Back then, at least Hayden could fit his support for Obama into a narrative of expectant social change. In 2008, there was no question which candidate represented the "wrong driver at the wheel" and which one could make the "Democratic Party responsible" to the movements' interests. Hayden quoted a letter he received from his son in 2008:
It amazes me that the DNC [types are] supporting the Hillyaryites' claims... Why can't they celebrate that for the first time in a generation young people stood up to be heard?...It was a dream for you, an idea that you almost attained before it was violently taken away [referring to the Kennedy assassinations]. That dream has matured, it has come full circle...I hope you see your self in this new spirit.
Certainly there was a progressive "spirit" animating the hopes and expectations of Obama's electorate in 2008. But after eight years, can we really say that "spirit" has much of anything to do with the "body" of Obama's presidency? And by 2016, in the face of an even more radical spirit that ignited the popularity of Bernie Sanders' campaign.

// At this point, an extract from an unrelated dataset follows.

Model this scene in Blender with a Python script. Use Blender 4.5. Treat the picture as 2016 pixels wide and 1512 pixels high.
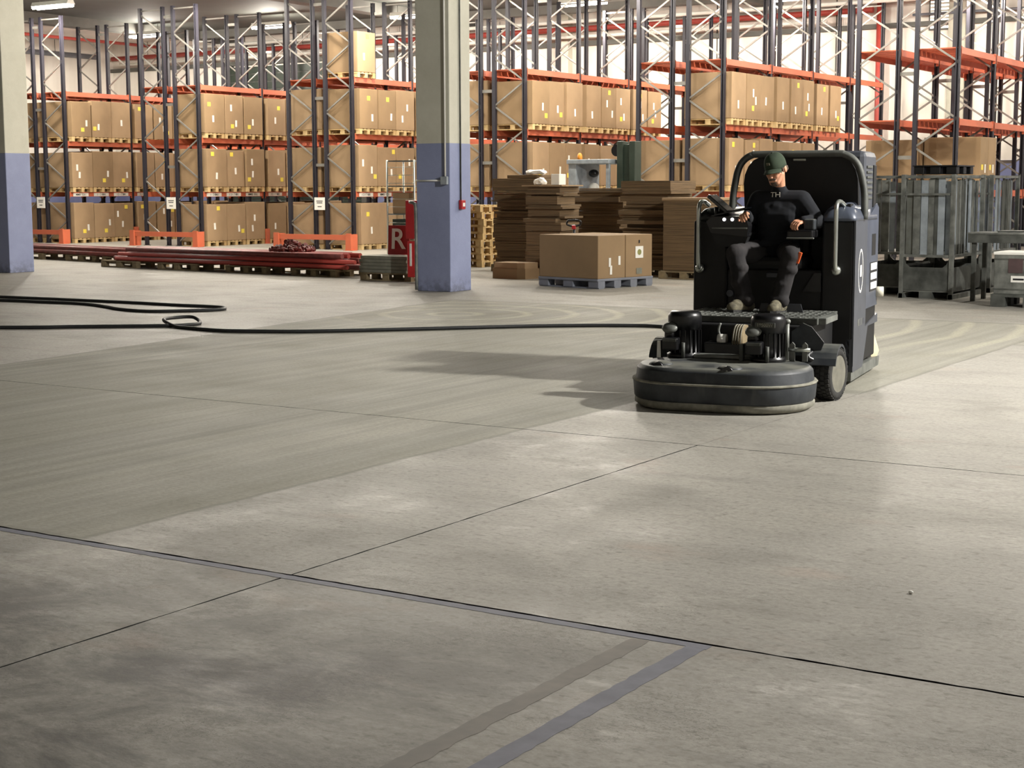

Hayden's politics fell victim to the law of diminishing returns. Retreating to a "united front to defeat Trump," Hayden backed Hillary Clinton in the primaries. In the process, he described Clinton's tortured relationship to progressive politics:
Hillary is, well, Hillary. I remember seeing her on Yale's green in 1969, wearing a black armband for peace while a kind of Armageddon shaped up during the Panther 21 trial and Cambodia invasion. Even then, she stood for working within the system rather than taking to the barricades. Similarly, in Chicago 1968, she observed the confrontations at a distance. If she had some sort of revolution in mind, it was evolutionary, step-by-step. In her earlier Wellesley commencement speech, she stated that the "prevailing, acquisitive, and competitive corporate life is not the way of life for us. We're searching for more immediate, ecstatic, and penetrating modes of living." But from there it was a determined decades-long uphill climb through those same institutions that had disenchanted the young Hillary.
What strikes me is that Hayden was telling us more here about himself than about Hillary. I think it's safe to say that Hillary never had "some sort of revolution" in mind, but Hayden certainly did, and probably held fast to that "spirit" right up until the last.
However, his politics always had more to do with mobilizing social movements to bargain with the "institutions" he identified all the way back in 1962. His goal never was to abolish those institutions, and his political legacy stands or falls on a judgment of that decision.